Die Schüler halten Referate über ihre Vorbilder. Es fallen für Jugendliche wenig erstaunliche Namen wir Justin Bieber oder der Fußballer Ronaldinho. Ein afghanischer Junge bewundert Martin Luther. Foto: Cedric Rehman

Beim Zuhören kann man froh sein, wenn man Deutsch nicht mehr neu lernen muss. Sieben junge Flüchtlinge besuchen in Stuttgart-Plieningen den Regelunterricht des Paracelsus-Gymnasiums – und lernen vor allem die fremde Sprache. Lust auf einen Unterrichtsbesuch?

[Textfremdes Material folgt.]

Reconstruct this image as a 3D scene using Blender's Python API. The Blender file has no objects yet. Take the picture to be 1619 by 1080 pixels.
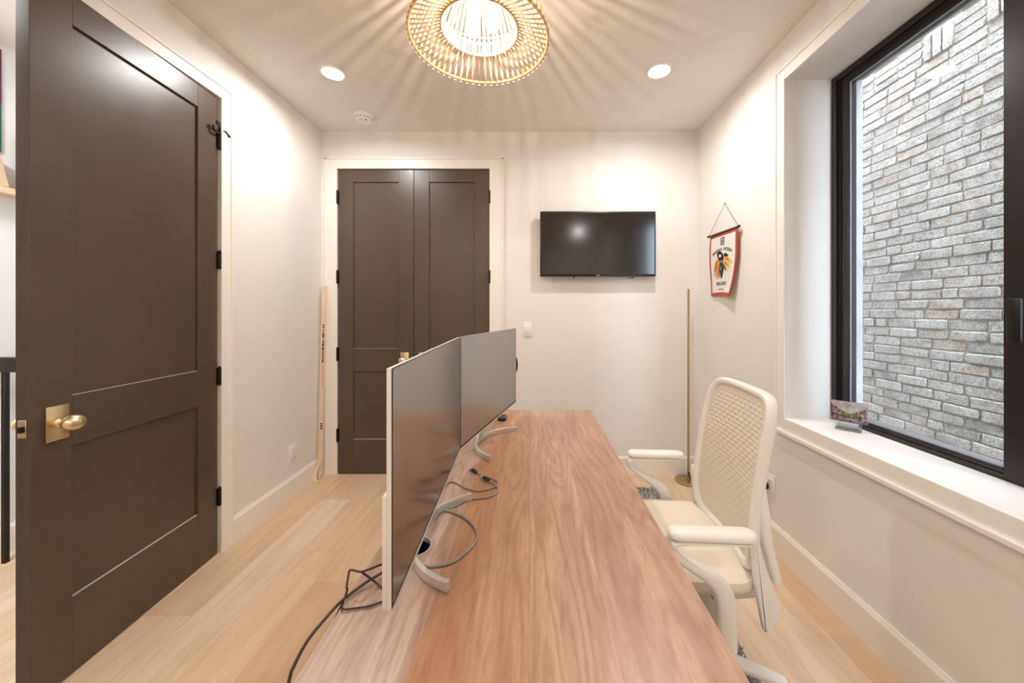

Hohenheim - Erfan tritt vor die Klasse und nennt bei einem Referat über sein Vorbild: Martin Luther. Seine Lehrerin Anna Glaßmann ist etwas erstaunt, dass der Zwölfjährige aus dem muslimischen Afghanistan sich für den protestantischen Reformator begeistert. Aber gut, bei den Kurzreferaten fiel auch schon der Name des Sängers Justin Bieber und der von Albert Einstein. Vorbilder sind eben so unterschiedlich wie Jugendliche in oder an der Schwelle zur Pubertät.

Erfan erklärt, was ihm an Luther gefällt. Er habe in einem Video gesehen, dass der Reformator sich mit dem Papst angelegt hat. Luther habe es nicht gefallen, dass Menschen sich mit Geld von ihren Sünden freikaufen können, berichtet er der Klasse. Anna Glaßmann hakt nicht weiter nach. Sie hätte natürlich fragen können, ob Erfan von einem muslimischen Luther träumt, der etwa in Afghanistan den selbst ernannten Gotteskriegern der Taliban entgegentritt. Aber Glaßmann hält sich bewusst zurück. Sie vermeide es, ihren Schülern Diskussionen über die Verhältnisse in ihren Heimatländern aufzuzwingen, sagt sie in der Pause. Nicht nur, weil es vom Deutschunterricht ablenke. „Ich will sie auch nicht in unangenehme Situationen bringen“, sagt die Lehrerin.

Begeistert von der Boxlegende

Nach Erfan ist seine Schwester Donya an der Reihe. Sie referiert auf Deutsch die biografischen Eckdaten der Boxlegende Muhammad Ali. Als Begründung, warum sie Ali bewundert, sagt das afghanische Mädchen: „Er hat alles geschafft, aber er hat es allein gemacht.“ Mit Erfan und Donya feilen fünf weitere Schüler seit Juli in der Vorbereitungsklasse an ihrem Deutsch. Die Jugendlichen im Alter von zwölf bis 17 Jahren besuchen seit Juli das Paracelsus-Gymnasium. Sie nehmen am Regelunterricht teil und haben bereits gute Kenntnisse in der für sie fremden Sprache. Nun geht es darum, diese weiter auszubauen.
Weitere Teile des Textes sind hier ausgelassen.